Article 6 – Termination, Force Majeure
- The customer will be in default by operation of law if:
- the Customer violates an obligation from this agreement and/or general terms and conditions; or
- the Customer is declared bankrupt, has been granted a suspension of payment, the statutory debt rescheduling rules are declared applicable, is placed under guardianship or their assets are put under administration in part or in full, or when a request to this effect is submitted; or
- the Customer transfers business operations or control of their business or part of their business in part or in full, loses its legal personality, is dissolved or put into liquidation or the business operations are otherwise ceased; or
- if any goods of the Customer are seized before judgement or seized under a warrant charged to the Customer.
- Any of the situations described in paragraph 1 give Jump Trademarks the right to immediately and unilaterally terminate the agreement, in writing, without any notice of default, in part or in full. In the event of partial or full termination by Jump Trademarks, Jump Trademarks will not be liable for any damages to the Customer. The termination shall not affect Jump Trademarks’s other rights, including but not limited to the right to full compensation.

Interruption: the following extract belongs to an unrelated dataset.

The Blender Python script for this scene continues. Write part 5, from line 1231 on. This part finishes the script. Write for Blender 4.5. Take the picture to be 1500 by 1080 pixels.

- Amounts that Jump Trademarks has invoiced in connection with what it has already properly performed to execute the agreement, will remain payable and will become immediately payable at the time of dissolution.
- In addition to the other rights that may be accrued, Jump Trademarks has the right to suspend the fulfilment and execution of an order in the case of force majeure, and to terminate with or without judicial intervention, without Jump Trademarks being liable for any damages in this case.
- In these general terms and conditions, force majeure is taken to mean any shortcoming in the fulfilment of an obligation that is not attributable to Jump Trademarks. This includes but is not limited to the non-fulfilment of an obligation due to illness, death or other hindrance of one of Jump Trademarks’s employees.
Article 7 – Applicable Law and Jurisdiction
- The legal relationship between the Customer and Jump Trademarks is exclusively subject to Dutch law.
- Any disputes between the Customer and Jump Trademarks will exclusively be submitted to a competent court in the district of Central Netherlands (“Midden-Nederland”).
- Jump Trademarks has the right – in case it so wishes – to derogate from article 7.1 in order to file a lawsuit to the competent court according to the law.
Article 8 – Translations of General Terms and Conditions
- These general terms and conditions have been drafted in Dutch and English. In the event that there is a discrepancy between the explanation of these general terms and conditions in the Dutch and the English text, the Dutch text will be binding.